Editors’ note: This is the first installment in the Courier’s new book review series written by Sacred Heart University faculty. The titles are chosen in consultation with the Easton Public Library.
“Jollof Rice and Other Revolutions: A Novel in Interlocking Stories,” by Nigerian-born author Omolola Ijeoma Ogunyemi, is a richly-textured composite novel that deftly draws the reader into the worlds of four Nigerian women, Aisha, Nonso, Remi and Solape, friends since grade school, over the span of their lifetimes.

As a composite novel, “Jollof Rice” succeeds well with each “chapter” existing suitably as a stand-alone short story that unfolds a critical episode in the life of one of the women or of another person connected to them. Time itself is a composite in the novel since the collected array of stories spans an arc of two centuries, from 1897 to 2050, but that expanse of time only reinforces the compelling message of the novel, that neither time nor distance nor untoward events can weaken the bonds within a family and the love between friends. Love is what endures.
While the theme is universal, the stories of the novel place the reader specifically in certain spaces on certain occasions among certain communities. The title, vivid with significance, offers a helpful suggestion, for the reference to “jollof rice” transports the reader immediately to West Africa, to countries like Senegal, Nigeria and Ghana, where jollof rice is a near-iconic staple of the regional and local cuisines. “Jollof rice” evokes the spicy scents and aromatic dishes of family meals in villages and towns and cities, and while the familiar dish unifies the cultures and cuisines of the several countries of West Africa, it is also a dish that each individual nation claims with its own version in seasoning and uses of spices. Similarly, the novel itself is a lively collection of stories about families and communities and the indelible bonds of friendship that can become like kinship, and the author skillfully and seamlessly weaves together the separate tales, each with their own space of expression, to map out how the four friends mature from naïve and impulsive school girls into accomplished, hopeful, and, increasingly, self-aware adults. Each chapter speaks with its own voice and modulates its narrative in its own tone and, in so doing, invites the reader into the intimate workings of the families and communities and the lives of the four women.
The life of each character follows its own trajectory, but each character is always linked to the others and to their Nigerian home. So, for example, a chapter from 1986 is Remi’s account of the girls’ fateful “revolution” (thus the title) against their high school administration for poor supervision (as they decided) of their curriculum; in a subsequent chapter, dated 1997, Remi and the other girls, now young women, appear again in an account that Solape’s mother, Deola, narrates. Or again: in a chapter from 2003, Aisha recounts her adventures during a trip to Poland for a colleague’s wedding, which she describes also to her friends in postcards, and those same friends are present with her in the final, poignant, story of the novel, dated 2050. Each chapter underscores, in its own language and phrasing, the inimitable beauty and sometimes bittersweet attachments of friendship, even over the stretch of time and the breadth of space; collected together, the chapters suffuse the composite novel with a buoyant, effervescent, even hopeful, buoyancy, alluding to the joys but also to the sorrows that the women encounter throughout their lives.

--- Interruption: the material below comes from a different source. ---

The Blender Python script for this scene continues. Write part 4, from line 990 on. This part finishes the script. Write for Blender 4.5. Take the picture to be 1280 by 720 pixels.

For this reviewer, one of the most memorable chapters is the first, dated 1897-1931, that tells of the complex relationship between a pious woman named Fodo (who, the reader later learns, is Nonso’s grandmother) and an uncommon woman named Adaoma: two women, of vastly different temperaments and life stories, connected to each other by a steadfast love for a child, Uchenna. In interviews, Ogunyemi has described her research into the history of West African women prior to colonization, and her decision to open her novel with the absorbing story of Adaoma, a female “merchant queen,” as a kind of code for all her female characters. They are women who err and stray and misstep but also endure and ascend and prevail, and they brim over with compassion and brightness.
The first chapter also demonstrates a vital—and inspiring—aspect of the novel, the decision of the author to incorporate Nigerian vocabulary and local dialect, as well as regional references and cultural allusions, into each chapter with no authorial recourse to explanation or elucidation that edges toward apology. Omolola Ogunyemi has graced the reader with an elegant novel about the human condition, and especially about human dignity, in successive narratives that intertwine the lives of the four friends with each other, but also with their beloved Nigeria; as a result, Nigeria itself becomes an elemental character in the novel, ever present to the touch or in the memory. Should the reader encounter an unknown phrasing or an unfamiliar cultural reference, the context is usually a sufficient resource for clarification, as long as the reader is willing to travel attentively with the characters along each journey that Ogunyemi has envisioned.
June-Ann Greeley is an Associate Professor in the Department of Languages and Literatures at Sacred Heart University.